After a long day, you arrive home hoping to be greeted by your feline friend only to wonder if he or she has been let out accidentally or is lost somewhere in the house. A cat will find places to hide within the home. Often a cat will prefer a particular place, often somewhere warm or high up. Your pet will hide to keep an eye on what is going on around them but from a safe distance. Hiding in boxes and other areas providing cover to prepare for hunting and stalking their prey. A quiet place to hide will provide somewhere safe to rest without being disturbed.

The Body Language of Cats

Cats are very expressive in terms of their body language. The cat’s eyes, ears and tail will give away how he or she is feeling. Cats have mobile ears to help them home in on noises and remain alert. Cats can move their ears in different directions. Ears that lie to the side and forward suggest your pet is relaxed. If the ears lie back and flat, then your pet is becoming more anxious.

People who do not like cats will not look at them. Whereas this works with a dog, it does not work with a cat. Staring suggests something confrontational. If your pet is staring at you, then look the other way to break the stare. If your pet is excited, the pupils of his or her eyes will dilate to suggest fear or excitement. If the pupils narrow to slits, then he or she could be irritated or annoyed (or just sitting in brightly lit surroundings as the pupil moves to different lighting conditions).

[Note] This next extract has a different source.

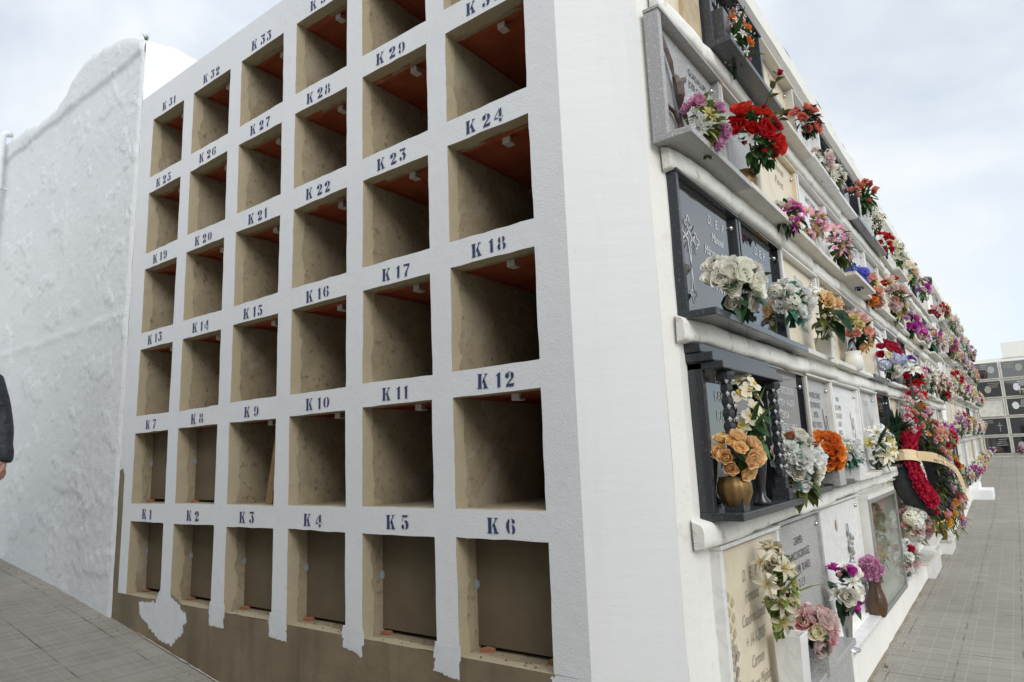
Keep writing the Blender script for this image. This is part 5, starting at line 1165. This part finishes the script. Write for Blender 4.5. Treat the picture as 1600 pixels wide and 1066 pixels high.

A lowered tail is a submissive gesture. A raised tail suggests contentment. It is goes bushy like the hairs are standing out then your pet is getting angrier. Tail lashing can also be a sign of anger or your cat is preparing to pounce when playing or hunting. The tail helps a cat to maintain balance when running. It also acts as a counterbalance when your pet is walking on uneven or narrow surfaces.

If you watch cats interact, you might see one with his or her hair raised and crouching down to make him or her look larger and threatening. A submissive cat will try to look smaller and appear less threatening. Cats that are happy will flop over and roll about; however, a cat could still be preparing to attack when on his or her back as all four paws are available to scratch and kick out.

Cats and Catnip

Catnip can drive one cat crazy with delight and another might ignore it completely. Catnip releases a scent that your pet picks up and triggers the pleasure parts of the brain. Young kittens are not reactive to the effects of catnip until they are a few months old. Catnip is not an addictive substance, so too much exposure to it will not cause your pet any harm. Usually the effects of catnip reduce after 30 minutes.

Cats and Hairballs

Cats ingest hair from constantly grooming themselves. Most hair that enters the digestive tract passes through without a problem; however, if hair remains in the stomach, it collects to form hairballs that your cat will bring up. This is a natural activity. Some cats manage hairballs without a problem while others might need specialised food formulas to reduce shedding and consist of high fibre to allow the hair to pass through the digestive system without problems.

Cats are interesting and intelligent pets and will provide you with many hours of enjoyment. From a playful kitten to a seasoned hunter, your cat exhibits natural behaviour that can be fascinating to watch. Understanding your pet’s behaviour can help you become a better owner, too.